Saturday 11 April 2015

HRV experiments on Android

One day I might  buy an Ambit3 or Fenix3 which include HRV assessment and algorithms to suggest recovery time. Currently I can't commit to such devices as they are costly and yet not really good enough. Suunto are very reliant upon the Moveslink software and there's no Android app available currently and its release date has always slipped away. Garmin have a terrible reputation for unreliability presently and although some online reviews of the Fenix3 are great there still seem to be issues around its logging accuracy. For £400 I'd expect better of both.

However I've entered the heart rate recovery bandwagon for a small outlay using:
  • Lepo android app
  • A cheap ANT dongle from eBay
  • an OTG microUSB B to female USB A converter
which got me started (system is Nexus 7 2012 edition on KitKat) for under £10.

I also had to install 3 pieces of Android software:
  • ANT+ Plugins Service
  • ANT Radio Service
  • ANT USB service
These appear to be activated when the dongle is plugged in and this should be done a few moments before starting the Lepo app. I've run this a few times now and now need to try to understand what the RMSSD figures mean. It is worth noting that the actual RMS value is reportedly transformed 20*ln(RMSSD) to make it more user-friendly.

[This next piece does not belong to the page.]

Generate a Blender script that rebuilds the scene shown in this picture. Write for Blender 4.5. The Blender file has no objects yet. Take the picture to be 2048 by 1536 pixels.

The concept of HRV is reviewed here and my take on it is that both physiological and psychological stress tend to make the heart beat more regular due to activation of the driving sympathetic nervous system and reduction in the background parasympathetic nerves. Short term (i.e. minutes) recording of R-R intervals can be summarised in RMSSD values although it is clear that this is a gross oversimplification of how heart beats fluctuate.

I don't have a clear plan of how to interpret my own RMSSD values except that I now know they vary between 70 and 100.